Wednesday, May 27, 2009

B. What can you do, as a manager, to increase the likelihood that your employees will exert a high level of effort?

What can you do, as a manager, to increase the likelihood that your employees will exert a high level of effort?Equal treatment of all and discipline or reward when it is warranted. This is a small sampling of factors but important ones I believe.

1. Conduct job analysis audits to provide realistic job previews. Conduct job analysis audits with behavioral assessments, cognitive reasoning assessments, job simulations, and hard skills assessments (e.g., computer skills, etc.) to objectively define the core competencies required for success in each role (competency modeling). This helps in providing a realistic job preview for candidates and managers. Oftentimes what managers think they need for a certain role is different from that they actually need.

2. Implement a well-designed assessment and selection process. Include behavioral assessments and structured behavioral interviewing techniques to increase the likelihood of hiring people that can, and will, do the job at a high level in your environment and for your managers (job fit assessment).

3. Provide good employee orientation. The people you hire today are potentially your greatest resource for corporate success in the years ahead. As a senior leader, your participation in new employee orientation sends a vital cultural and leadership message: "We’re all involved here in the drive toward what we want to be in the future." Everyone—even the newest employee—has value.
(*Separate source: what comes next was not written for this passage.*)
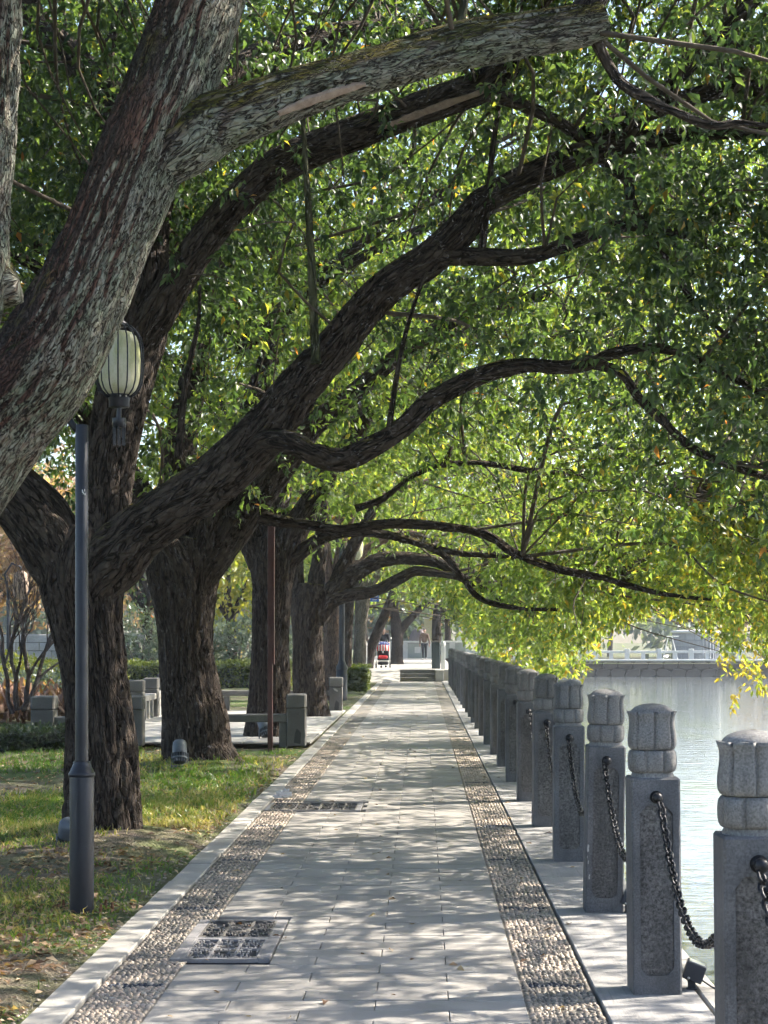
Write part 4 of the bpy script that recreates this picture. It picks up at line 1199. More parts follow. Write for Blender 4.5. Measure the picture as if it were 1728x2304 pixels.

4. Implement programs for employee training and development. Provide ongoing professional development to show your willingness as an organization to develop your greatest asset—your people.

5. Improve manager and employee relationships. Concentrate on the people that stay with you to learn what makes them happy … then give them more of it! "People leave managers, not companies. If you have a turnover problem, look first at your managers," Marcus Buckingham and Curt Coffman write in First, Break All the Rules.

6. Provide an equitable or fair pay system. Be competitive!

7. Encourage succession planning. Identify roles for which employees may be suited in the future and work with them on designing their succession plan within the organization. Invest in cross-training, job shadowing, coaching, mentoring, and cross-experience.